On Mon, Oct 27, 2008 at 10:54:08PM +0200, Shmuel Fomberg wrote:
> A question about threads from the XS-embedding-module perspective:
> What is the difference between MY_CXT and PL_modglobal?
MY_CXT is a mechanism for providing some per-interpreter 'static' memory;
ie to replace a 'static' declaration in an XS file where each perl
interpreter would need a different one.
PL_modglobal is a general perl-interpreter hash.
Prior to 5.10, the MY_CXT mechanism used PL_modglobal to look up its
structures; now it uses a quicker, more lightweight mechanism.
> I have implemented C running Perl module that embed a C XS function, and
> want to pass a pointer to that function from the C code that runs Perl.

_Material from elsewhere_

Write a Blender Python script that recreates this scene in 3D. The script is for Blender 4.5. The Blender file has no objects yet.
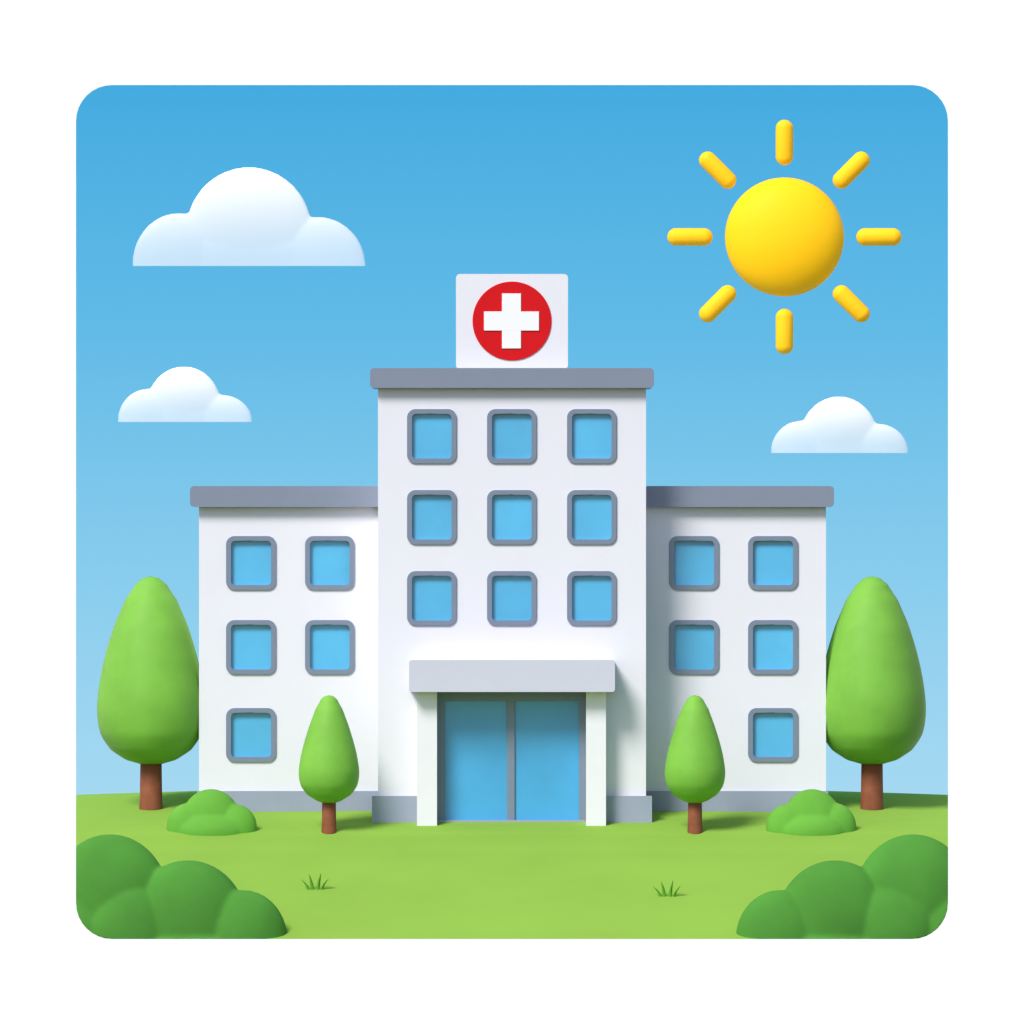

> The Perl side span multiple threads, and each call that C function.
The usual way of doing this is to store the pointer in an SV using using
the PTR2UV and INT2PTR macros. This may remove your need to use MY_CXT.
> Until now I used PL_modglobal, as I thought that it is per-interpreter
> hash that can be used safely from different threads. After a few
> crashes, I'm not so sure.
Neither modglobal nor MY_CXT is likely to be thread-safe in the way you
are expecting, although see MY_CXT_CLONE.
>
> So, what is the difference between MY_CXT and PL_modglobal? not in the
> global scope that one have while the other is local, but from threads
> safety question.
I'd need more details on how how your are creating and using threads and
interpreters to be able to answer that.